Factors Affecting Ecommerce Business Valuation

The primary factor affecting the valuation of your Ecommerce business is simple, “how much money is it making you?”  But there are a litany of other factors that play a role in the valuation process for Ecommerce businesses.  We’ll cover a few of the major ones here:

  1. The industry your business is in.

    • Some industries are more popular/ competitive than others.  If a business in the restaurant supply industry is looking to expand its product offering, they may be interested in acquiring another business selling similar products, but it is unlikely that they will purchase a business selling kitchen accessories.

  2. How old your business is. 

    • A sustainable track record of profitability is as good as gold.
  3. Where your business is based.

    • Businesses based in the USA that have tax returns on their business are at a major advantage.  When a business has clean books and tax returns, we can help buyers secure financing to purchase the business.  Not only does this provide cash closings for the buyers, it also gets the business a higher valuation.
  4. How many hrs./ Week are you working in your business.

    • If you’ve managed to streamline your business operations either through the use of software or through hiring employees, it is far more valuable than if you have to spend 20+ hrs./week in the business.  Most buyers are looking to purchase income producing assets, not jobs.
  5. What countries are you selling to.

    • If you are able to fulfill product to several geographic regions, this enhances your business value. 
  6. How are you sourcing product.

    • Are these non-proprietary products that you are marking-up 200% and reselling? Your days are limited and your competitors are close.  We likely won’t be listing your business for sale. 
    • Do you have proprietary products or unique relationships with your suppliers?

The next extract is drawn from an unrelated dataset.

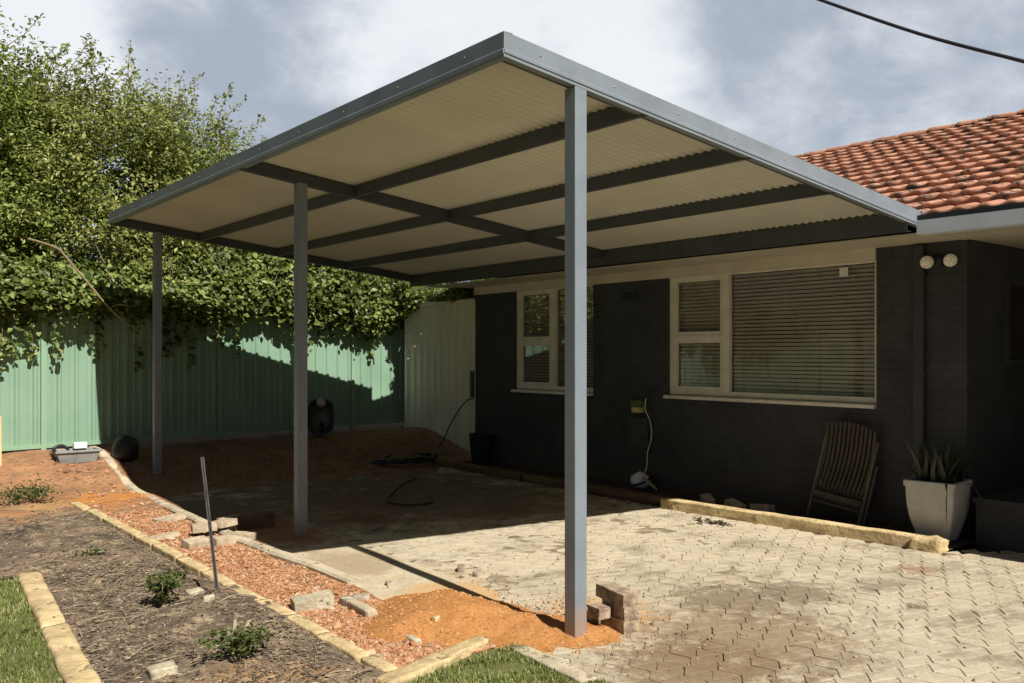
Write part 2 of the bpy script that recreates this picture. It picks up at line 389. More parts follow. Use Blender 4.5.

That’s a business that will see some attention from buyers.
  7.  Fulfillment.

    • More and more businesses are turning to fulfillment solutions such as Amazon FBA or ship station.  If you are one of the few lone survivors of the warehouse days, you should have very clean operating procedures that a buyer not located in your area can operate.
  8. Traffic sources.

    • Customer acquisition is still the name of the game in Ecommerce.  Businesses with blended traffic channels will see higher valuations than businesses that are completely reliant on one traffic source.  If there was an exception to this rule, it would be the rare Ecommerce business that gets the majority of it’s traffic organically, either by superior SEO or superior branding.
  9. Other assets.

    • We see a number of businesses that have utility patents on their products.  Patents, email lists, social media followings and recognizable brands are the assets that are most commonly found in successful ecommerce businesses.

  10. Sales channels.

    • Ecommerce businesses that are able to add productive sales channels such as Amazon, Walmart.com or wholesale without substantially increasing their workload will see a meaningful increase in their valuation.  This is particularly common in businesses selling for over $500K.